Viele Illusionen macht Schmersow sich allerdings nicht: „Ob die Antworten ausführlich und hilfreich sein werden – ich bin mir nicht sicher“, sagt er der taz. „Wir werden hier nicht locker lassen, wenn die betroffene Bevölkerung und Politik nicht umfassend informiert wird.“

Um Schmersows Anfrage zu beantworten seien „noch Recherchen notwendig“, sagt der Sprecher der Region Hannover, Klaus Abelmann, der taz. „Heute wurde das Phänomen, das seit etwa drei Monaten beobachtet wird, auch von der Stadt Lehrte der Region Hannover gemeldet“, so Abelmann am Dienstagnachmittag.
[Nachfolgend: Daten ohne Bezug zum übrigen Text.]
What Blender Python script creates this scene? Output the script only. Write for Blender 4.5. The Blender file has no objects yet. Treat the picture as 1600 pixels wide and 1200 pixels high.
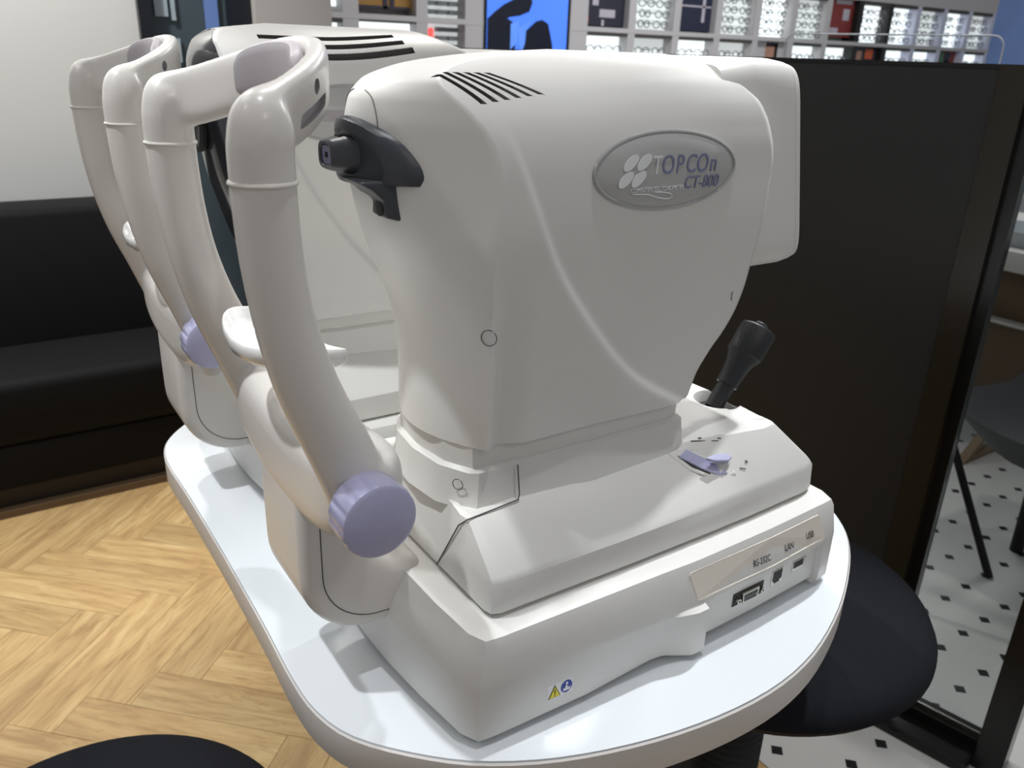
import bpy, bmesh, math, random
import numpy as np
from mathutils import Vector, Matrix
random.seed(7)
S = bpy.context.scene
COL = S.collection

# ------------------------------------------------------------------ camera
F_PX, PITCH, ROLL, YAW = 1280.8, 0.3834, 0.0342, 0.9709
CAM = Vector((-0.2329, -0.3861, 0.46))
hd = Vector((math.cos(YAW), math.sin(YAW), 0)); zz = Vector((0, 0, 1))
fw = math.cos(PITCH) * hd - math.sin(PITCH) * zz
rt = fw.cross(zz).normalized(); up = rt.cross(fw)
r2 = math.cos(ROLL) * rt + math.sin(ROLL) * up
u2 = -math.sin(ROLL) * rt + math.cos(ROLL) * up
cd = bpy.data.cameras.new('camera'); cam = bpy.data.objects.new('camera', cd); COL.objects.link(cam)
cam.matrix_world = Matrix(((r2.x, u2.x, -fw.x, CAM.x), (r2.y, u2.y, -fw.y, CAM.y), (r2.z, u2.z, -fw.z, CAM.z), (0, 0, 0, 1)))
cd.sensor_fit = 'HORIZONTAL'; cd.sensor_width = 36; cd.lens = F_PX / 1600 * 36
cd.clip_start = .02; cd.clip_end = 60
cd.dof.use_dof = True; cd.dof.focus_distance = .62; cd.dof.aperture_fstop = 13
S.camera = cam

# ------------------------------------------------------------------ world, lamps, exposure
w = bpy.data.worlds.new('shop_ambient'); S.world = w; w.use_nodes = True
bg = w.node_tree.nodes['Background']; bg.inputs[0].default_value = (.93, .96, 1, 1); bg.inputs[1].default_value = .27
S.view_settings.view_transform = 'Standard'; S.view_settings.look = 'None'
S.view_settings.exposure = 0; S.view_settings.gamma = 1; S.view_settings.use_curve_mapping = False

FLOOR = -.72          # z = 0 is the table top
def spot_lamp(x, y, z, power, size=.12, target=None, col=(1, .97, .93), cone=100):
    l = bpy.data.lights.new('ceiling_or_fill_spot', 'SPOT'); o = bpy.data.objects.new('ceiling_or_fill_spot', l); COL.objects.link(o)  # ceiling spots, plus the added fill lamps noted below
    l.energy = power; l.shadow_soft_size = size; l.spot_size = math.radians(cone); l.spot_blend = .5; l.color = col
    o.location = (x, y, z)
    d = Vector(target if target else (x, y, -1)) - Vector((x, y, z))
    o.rotation_euler = d.to_track_quat('-Z', 'Y').to_euler()
    return o
spot_lamp(-.25, 1.75, 1.95, 72, .03, (.1, .3, .1), cone=80)
spot_lamp(1.0, 1.45, 1.95, 55, .03, (.3, .2, .1), cone=80)
spot_lamp(-.75, .45, 2.05, 112, .03, (-.06, .27, 0), cone=19, col=(.95, .98, 1))
spot_lamp(.50, .95, 2.05, 32, .04, (.13, .13, .46), cone=17, col=(.95, .98, 1))  # added lamp, only lifts the top of the near head
spot_lamp(1.1, .25, 2.05, 135, .03, (.40, -.03, 0), cone=22, col=(.95, .98, 1))
spot_lamp(.12, -.12, 2.05, 42, .03, (.06, -.06, 0), cone=26, col=(.97, .98, 1))  # added front lamp, brings out the side ridge and slide slope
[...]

Diplom-Geologe und Geochemiker Ralf Krupp, Burgdorf, als Gutachter seit Jahrzehnten mit den Folgen insbesondere des Kalibergbaus befasst, auch schon für die BI Umwelt Uetze, hat „sofort einen Zusammenhang mit der Flutung des Kali-Bergwerks vermutet“, sagt er der taz.

Sinnvoll sei eine Flutung von Bergwerken in Salzformationen nicht. „Enthaltene Flüssigkeiten werden dadurch wieder ausgepresst und gelangen ins Grundwasser, das sie aufgrund ihrer hohen Salzgehalte massiv versalzen. Sinnvoll, aber teurer wäre die Verfüllung der Kalibergwerke mit den auf Halde liegenden Aufbereitungsrückständen der Kaliwerke, die ebenfalls aus Salz bestehen und durch Niederschläge die Gewässer versalzen.“

Von den Gasblasen an sich gehe im jetzigen Zustand wohl keine Gefahr aus. „Wegen des begrenzten Grubenluft-Volumens werden die Gasaustritte irgendwann enden“, schätzt Krupp. Aber: „Danach wird das Flutungsmedium auf gleichem Wege ausgepresst, was sich dann durch schleichende Salzeinträge ins Grundwasser und vielleicht auch in den Lehrter Bach bemerkbar machen wird.“

Viele reden über das Lehrter Blubbern. Der potenzielle Verursacher, K+S, von der taz um Kommentierung gebeten, schweigt.